The applicant has a legitimate interest in the protection of the trade connection with its customers and in preventing them being enticed away so they cannot be allotted to an approved successor franchisee[5]. It is also entitled to a period of restraint which will enable the incoming operator to ‘bed down’[6].
[5]See Stokely Van Camp v New Generation Beverages (1998) 44 NSWLR 607, per Young J at 613
[6]Peltons Supdnuts Inc v Doane 324 P.2d 852 (Utah SC 1952); Shakeys Inc v Martin (supra)

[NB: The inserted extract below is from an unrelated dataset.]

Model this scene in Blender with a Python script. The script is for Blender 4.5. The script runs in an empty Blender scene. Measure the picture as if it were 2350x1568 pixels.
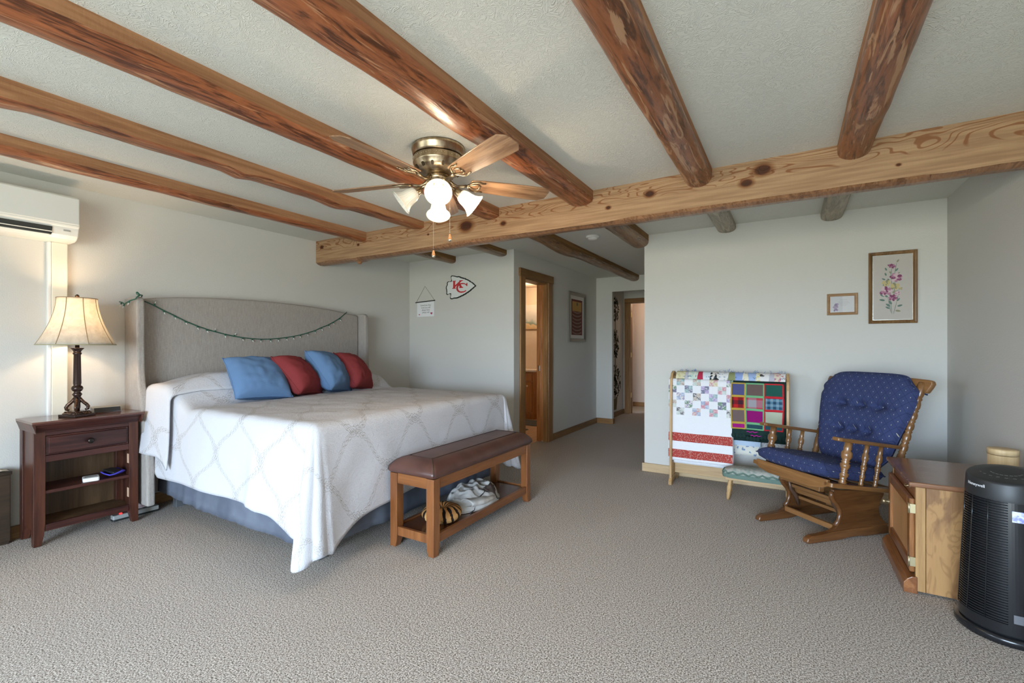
import bpy, bmesh, math, random
from mathutils import Vector, Matrix, noise, Quaternion
random.seed(7)
S = bpy.context.scene
COL = S.collection
PI = math.pi
# ---------------------------------------------------------------- camera, world, windows light, exposure
H = 1.25
C = 2.3725
YAW = math.radians(30.97)
cam_d = bpy.data.cameras.new('camera')
cam = bpy.data.objects.new('camera', cam_d)
COL.objects.link(cam)
cam.location = (0, 0, H)
cam.rotation_euler = (PI / 2, 0, YAW)
cam_d.sensor_width = 36
cam_d.lens = 1055.5 / 2350 * 36
cam_d.shift_y = 11.8 / 2350
cam_d.clip_start = 0.02
S.camera = cam
S.view_settings.view_transform = 'Standard'
S.view_settings.look = 'None'
S.view_settings.exposure = 0.14
S.view_settings.gamma = 1
S.view_settings.use_curve_mapping = False
S.cycles.use_denoising = True
S.cycles.max_bounces = 10
S.cycles.diffuse_bounces = 6
S.cycles.transparent_max_bounces = 12
S.cycles.sample_clamp_indirect = 6
S.cycles.caustics_reflective = False
S.cycles.caustics_refractive = False

W = bpy.data.worlds.new('world')
S.world = W
W.use_nodes = True
wn = W.node_tree
bg = wn.nodes['Background']
tc = wn.nodes.new('ShaderNodeTexCoord')
sx = wn.nodes.new('ShaderNodeSeparateXYZ')
rp = wn.nodes.new('ShaderNodeValToRGB')
mr = wn.nodes.new('ShaderNodeMapRange')
mr.inputs[1].default_value = -1
mr.inputs[2].default_value = 1
wn.links.new(tc.outputs['Generated'], sx.inputs[0])
wn.links.new(sx.outputs[2], mr.inputs[0])
wn.links.new(mr.outputs[0], rp.inputs[0])
cr = rp.color_ramp
cr.elements[0].position = 0.0
cr.elements[0].color = (.24, .26, .22, 1)
cr.elements[1].position = 1.0
cr.elements[1].color = (.60, .78, 1.0, 1)
e = cr.elements.new(.485); e.color = (.30, .33, .29, 1)
e = cr.elements.new(.515); e.color = (.62, .79, 1.0, 1)
wn.links.new(rp.outputs[0], bg.inputs[0])
SKY = 42.0
bg.inputs[1].default_value = SKY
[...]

I am satisfied the relief sought by the applicant is, in those circumstances, reasonable. Nothing was offered by way of evidence to the contrary although Mr McHugh, for Mr Garside, pressed the prospect of hardship. The evidence is sparse but I accept, nevertheless, that Mr Garside is a spray painter and has dependants and relies on his work for support for them, and himself. The relief sought does not, however, seek to deny him his trade, or the right to pursue it in the area he has worked, but only that he cease servicing former franchise customers for three years from termination; that he stops trading from a vehicle having a guise so similar to that to the Franchise; and, that he stops trading under his new business name and relinquishes his former telephone number.
Kwik Fix also wants some documents and stationary returned but Mr Garside says he has attended to some of this, and I will hear further submissions about that aspect of the matter, and costs.